Friday, February 17, 2012

Spirit of the South

Greetings Cosmic Americans!

How were things shaping up for the Confederate cause by April year into the war? Meh - not so great. Both the battles of Shiloh and Ft. Pulaski ended in Confederate defeat. By the middle of the month, Union forces were in motion against New Orleans and the Virginia Peninsula. Stonewall was kicking up a fuss in the Shenandoah Valley but otherwise, things looked pretty bleak.

Still - I believe there were signs that spirits were high, especially in the press. Here is a little snippet from the Richmond Times-Dispatch from April 17, 1862 concerning Confederate patriotism and sympathy for the cause across the Potomac in Georgetown.

We learn that on a recent occasion in Georgetown when the clergyman of one of the churches read the prayer of thanksgiving for Northern victories, most of the congregation rose from their knees, and some of them left the church. The flame of patriotism is still burning brightly in the very strongholds of despotism.

In a matter of months, Robert E. Lee would take the helm of Rebel forces outside of Richmond and really give the Confederate populace something to cheer about. But for now....a little patriotism would have to go a long way.




  1. Those were the good old days when ministers were thoughtful enough to thank God for the deaths of their enemies.

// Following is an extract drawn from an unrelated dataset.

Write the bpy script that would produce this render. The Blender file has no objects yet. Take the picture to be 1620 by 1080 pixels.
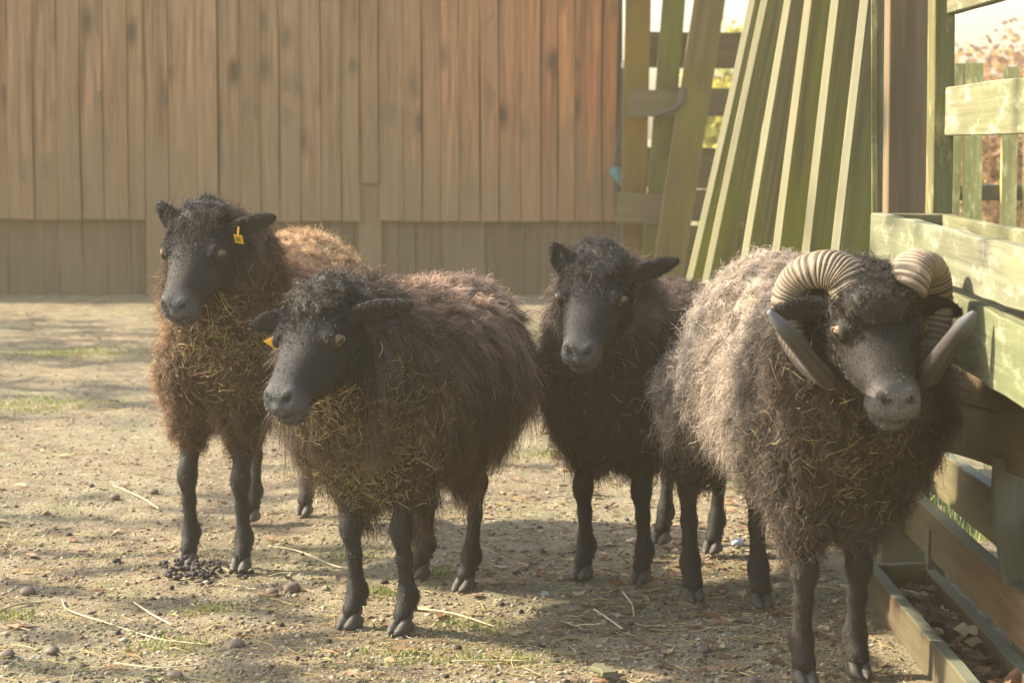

    The Times-Dispatch article is interesting for a couple of reasons. First, why not name the church? You would think that if this really happened the paper would have wanted to embarrass the clergyman. Second, perhaps the congregants, whose act was symbolic, were taking a position of discomfort with prayers celebrating killing rather than one Confederate nationalism. I could imagine a similar reaction in some churches if the priest had offered prayers to celebrate the death of Osama bin Laden.